It would be easy to keep this site filled with outer Solar System news, so various and captivating are the images that stream in from our spacecraft. Exoplanet studies keep us focused primarily on nearby stars, but I do want to keep up with Cassini, and decided some time back that Centauri Dreams would leave inner system coverage to others and pick up the pace as we moved to Saturn and beyond. And what a story keeps unfolding there.

For Cassini remains healthy and the news from Enceladus intriguing. We’ve known since last year about the plume erupting on the satellite, leading to speculation of liquid water beneath the ice of its surface. The south polar region of the tiny moon is geologically active in ways that challenge the imagination.
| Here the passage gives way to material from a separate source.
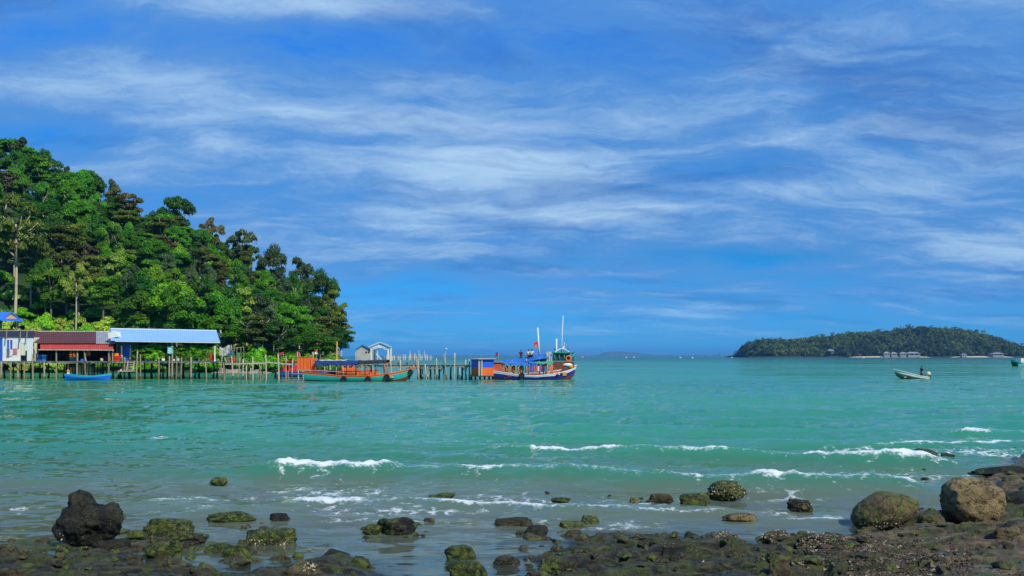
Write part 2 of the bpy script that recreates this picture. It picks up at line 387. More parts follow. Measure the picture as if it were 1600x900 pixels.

After all, isn’t the rest of Enceladus as cratered and ancient-looking as the surface of our own Moon?

A plume on Enceladus

The ‘Cold Faithful’ model, which patterned the Enceladus geyser on Yellowstone’s Old Faithful, has apparently run into problems. Susan Kieffer (University of Illinois at Urbana-Champaign) is lead author of a paper in Science that points to the issue at hand: 10 percent of the plume is made up of carbon dioxide, methane and nitrogen. Says Kieffer: “You might get a carbon dioxide-driven liquid geyser there, but you can’t put this much nitrogen and methane into liquid water at the low pressures found inside Enceladus.”

Image: Plumes of icy material extend above the southern polar region of Saturn’s moon Enceladus as imaged by the Cassini spacecraft in February 2005. Credit: NASA/JPL/Space Science Institute.

No liquid water beneath the ice? Kieffer’s alternative depends on clathrate — an ice phase of nitrogen and methane in frozen water. Put those plume gases in a reservoir of clathrate in Enceladus’ southern polar region and the environment could be up to 100 degrees Celsius colder than liquid water, with the plume bursting directly from the clathrates. Fractures at the pole would cause the clathrates to decompose violently. “Some ice particles and ice coatings,” adds Kieffer, “evaporate to produce the water vapor observed with the other gases.”

Did I say geologically active? According to this theory, Enceladus’ ice cap could be opening and closing continuously. And stepping back from Enceladus, consider that our exploratory spacecraft uncover the unexpected at almost every destination. Who knows what New Horizons will find at Pluto/Charon? We can assume that, just as Cassini has done at Enceladus, and Voyager when it found Triton’s strange, geyser-like eruptions, New Horizons will uncover something that will force a re-thinking of the physical processes at work in the outer Solar System.

The Enceladus paper is Kieffer et al., “A Clathrate Reservoir Hypothesis for Enceladus’ South Polar Plume,” Science Vol. 314. No. 5806 (15 December 2006), pp. 1764-1766, with abstract here.